You must know by now that it is the simple refined carbs or high glycemic foods combined with industrial fats which are taking their toll on us — in comparison, small amounts of cold pressed filtered oils with a limited shelf life and desi ghee are prescribed by most nutritionists in the know. Your grandmother could give you the same advice. By all means throw out all the refined junk oils and stay away from fryums and industrial foods popping out of various seductive packets. And don’t drink anything except water, water, water — pure mineral water from an uncontaminated well or spring if you can find it (some time ago I was at Kenneth Silveira’s home in Vasco da Gama and the water in his well has to be the best well water of them all in Goa)!
But to continue with my foodie moon mooning my current dilemma is why every now and again when it comes to buying this, that and other food from out, I end up with my back to the wall? If life didn’t revolve so much around food what would we do? Hey, I keep discovering these interesting new places which serve something I fall for and then before I can count 30 days a sort of ennui sets in and whatever they’re serving no longer satisfies…either the green chutney has too much salt or there’s too much oil in the sabzi or the idli is too much on the harder than the softer side! Say the fault lies within me and one must make up one’s mind to be happy good, bad, ugly…ya, be a sainted bird!
What bugs me is I’m paying the same money or more, so why do portions get less and less and quality worse and worse? What was once honest taste and flavour is now dishonest like the cook’s heart is no longer in what he/she is doing for a living! I taste how initial enthusiasm ebbs away in something I once loved but now no longer even like listlessly….what happened? I ask myself. Commerce happened.

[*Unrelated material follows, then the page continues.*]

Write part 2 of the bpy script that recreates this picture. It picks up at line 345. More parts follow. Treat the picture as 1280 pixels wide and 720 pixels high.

I WAS delighted to find a copy of `The Landour Cookbook’ at the now over Goa Literary & Arts Festival in Panaji. This little cookbook is edited and introduced by Ruskin Bond & Ganesh Saili (Roli Books, softcover, `300), it is exquisite find for it lists over a hundred years of hillside cooking with recipes (some the essence of simplicity), some secret recipes of the many Anglo-Indian families for whom cool hillside Landour was home…the cookbook dates back to 1930 when it was first published, and has such a fascinating collection of tried and tested recipes by community women long since gone with the wind, who enjoyed a British Raj-styled life with much entertaining revolving around, community, club and the local folk who serviced them!